Yusupha fa parte di quell’esercito di migranti irregolari che, secondo un numero abbastanza sottostimato, nel 2018 contava circa 164.000 migranti grazie ai quali tutti i giorni i meloni, i pomodori arrivano nei nostri supermercati e sulle nostre tavole. Meloni, pomodori che vengono raccolti grazie al loro sudore, alla loro fatica in cambio di una manciata di spiccioli: una raccolta che non conosce orari, pause o alte temperature. Lavoro, lavoro, lavoro: non ce la fai a reggere uno sforzo così enorme? Non importa, continua a lavorare. Ti accasci a terra dentro le serre che d’estate diventano dei veri e propri forni? Non importa, si continua a lavorare. E d’altronde, nonostante la nostra indifferenza fa da padrona, li vediamo anche noi dai finestrini delle nostre auto i tanti braccianti, sempre chini con a fianco diverse gabbiette da riempire impilate l’una sull’altra. L’unica differenza è che noi, sotto gli oltre 40° all’ombra, siamo all’interno della nostra macchina con l’aria condizionata al massimo, mentre loro sotto il sole senza nessun tipo di tutela e così disperati da dover accettare queste assurde condizioni di lavoro.
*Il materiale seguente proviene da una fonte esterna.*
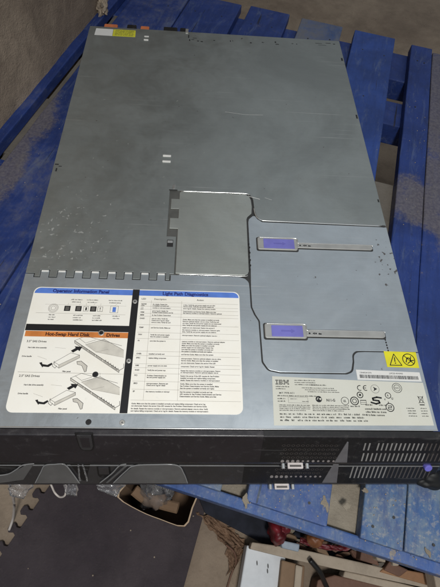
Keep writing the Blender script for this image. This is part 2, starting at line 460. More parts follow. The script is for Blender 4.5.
# access flap
fl = [(170, 177), (252, 177), (255.5, 179), (257, 183), (257.2, 262), (258.5, 266), (264, 272), (265, 284), (264.2, 295), (262, 301), (257, 304.4), (172, 304.8), (170, 303),
      (170, 292), (159.5, 292), (159.5, 275), (170, 275), (170, 260), (159.5, 260), (159.5, 243), (170, 243), (170, 231)]
bm = bmesh.new(); poly(bm, fl, -1.2, .35)
flap = link('access_flap', bm, 'flap', srv, bevel=.0006)
bm = bmesh.new()
fb = bmesh.new(); tube(fb, [Vector(p) * MM for p in ((171, 305.5, .2), (215, 305.6, .3), (256, 305.5, .3), (262, 303.2, .2))], .00075, 8); link('flap_edge_bead', fb, 'bright', flap, True)
tube(bm, [Vector(p) * MM for p in ((171, 176.2, -.1), (210, 176.0, 0), (250, 175.8, 0), (255, 177.2, -.1))], .00055, 8)
link('flap_edge_bead', bm, 'bright', flap, True)
def part(name, mat, *b, bev=0.):
    bm = bmesh.new(); box(bm, *b); return link(name, bm, mat, srv, bevel=bev)
part('hinge_pin', 'bright', 160.5, 163.8, 308, 316, -.3, .9, bev=.0003); part('hinge_pin', 'bright', 158.5, 165, 221, 224.5, -.3, .5, bev=.0003)
part('hinge_slot', 'gap', 158, 165.5, 215, 225.5, -.1, .08); part('hinge_slot', 'gap', 156, 167, 306.5, 308, -.1, .1)
# fan cover on the right
rp = [(259, 183), (259, 258), (260, 262.5), (265.5, 268.3), (268.3, 268), (271, 263.3), (277, 258.6), (436, 257.2), (440, 257.2), (440, 84.2), (403, 84.2), (380, 84.2), (370, 84), (365.6, 80), (364.8, 72), (361.5, 61), (355, 58.6),
      (285, 58.6), (273, 61), (267.4, 70), (266.4, 118), (262, 126), (258.6, 135), (258.3, 160)]
rp = roundpts(rp, [7 if (y < 165 and x < 402 and not (x < 258.5 and y > 180)) else 0 for x, y in rp], 6)
bm = bmesh.new(); poly(bm, rp, -1.2, 0); fan = link('fan_cover', bm, 'front', srv, bevel=.0004)
bm = bmesh.new()
tube(bm, [Vector(p) * MM for p in ((267.5, 281, -.2), (268.5, 272, 0), (271, 265.5, .3), (276, 261.4, .4), (284, 260.4, .4), (330, 259.8, .4), (380, 259.2, .4), (434, 258.6, .3))], .0009, 8)
link('cover_edge_bead', bm, 'bright', fan, True)
bm = bmesh.new(); tube(bm, [Vector((434, 258.4, .5)) * MM, Vector((438, 258.3, .5)) * MM], .0011, 8, False); link('edge_screw', bm, 'dark_steel', fan)
# front cover
fc = [(0, .6), (440, .6), (440, 83.2), (380, 83.2), (371, 82.6), (366.8, 79), (366, 71), (363, 60), (356, 57.4), (285, 57.4), (272, 60), (266, 69), (265.2, 117.4), (260.6, 125.4), (257.2, 135), (257, 158), (256.4, 168), (252, 172.6), (246, 174.6), (170, 175.2), (164.8, 175.2), (164.8, 167)]
fc = roundpts(fc, [7.5 if (255 < x < 385 and 50 < y < 171) else 0 for x, y in fc], 6)
fc += wave(True)[::-1] + [(0, 171.5)]
bm = bmesh.new(); poly(bm, fc, -1.3, -.05); frc = link('front_cover', bm, 'front', srv, bevel=.0004)
bm = bmesh.new()
for q in range(8):
    a = 17 + 18.9 * q; bm = bmesh.new(); box(bm, a + .6, a + 8.6, 174.2, 176.4, -.1, .7); link('lit_hinge_tab_edge', bm, 'stop', frc, bevel=.0003)  # light caught on the raised edge is put into the pale colour
# folded lip between front cover and bezel
bm = bmesh.new(); box(bm, 0, 440, -.2, 1.0, -2, .35); link('front_lip', bm, 'bright', frc, bevel=.0003)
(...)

Così come ha detto il sindacalista Aboubakar Soumahoro in un video che mostrava la baracca carbonizzata dove ha perso la vita Yusupha: “Tanti discorsi mentre la miseria e lo sfruttamento dei braccianti va avanti, chiamati a salvare la verdura e la frutta nelle campagne e privi di permesso di soggiorno, chiamati a spaccarsi la schiena nelle campagne e senza residenza, chiamati a spaccarsi la schiena nelle campagne senza un salario dignitoso”. In questa grande contraddizione, nonostante i soldi stanziati per via della politica agricola comune dell’Unione Europea siano aumentanti raggiungendo un totale complessivo di 408,313 miliardi di euro (2014-2020), succede che i braccianti siano costretti a vivere senza alcun tipo di diritto, in condizioni precarie e senza un salario adeguato. Ecco, tutto questo però vorrei ce lo ricordassimo tutte le volte che dalle strade e dalle autostrade vediamo in lontananza questi orribili ghetti moderni, tutte le volte che in mezzo ai campi vediamo questi poveri braccianti a cui non siamo stati capaci di garantire neanche un lavoro dignitoso e tutelato, tutte le volte che sentiamo pronunciare i soliti slogan da campagna elettorale, del tipo: “gli immigrati vengono ospitati in alberghi di lusso”, “vengono qui per invaderci”, “vengono qui perché non vogliono lavorare”

Andate a vedere l’albergo di lusso dove è morto Yusupha, andate nei campi e vedeteli lavorare chini sotto al sole e senza le tutele minime che ogni Paese dovrebbe garantire a qualsiasi lavoratore, andate a vedere gli uomini e le donne senza i quali quei meloni estivi che ci piacciono così tanto non arriverebbero sulle nostre tavole.

Ricordiamoci di Yusupha e di tutti quei braccianti quando facciamo la spesa, quando tagliamo quei pomodori rossi come il troppo sangue versato nei nostri ghetti dove, il 17 dicembre del 2021, morirono arsi anche i due fratellini rom bulgari di quattro e due anni, Christian e Birka, quando mangiamo quella lattuga che prima di mettere nelle nostre insalate sciacquiamo dal loro sudore. Ricordiamoci di loro quando siamo seduti a tavola a pranzare o cenare all’interno delle nostre stanze rinfrescate dall’aria condizionata pensando che in fondo sì, è bello essere felici peccato Yusupha non potrà più esserlo.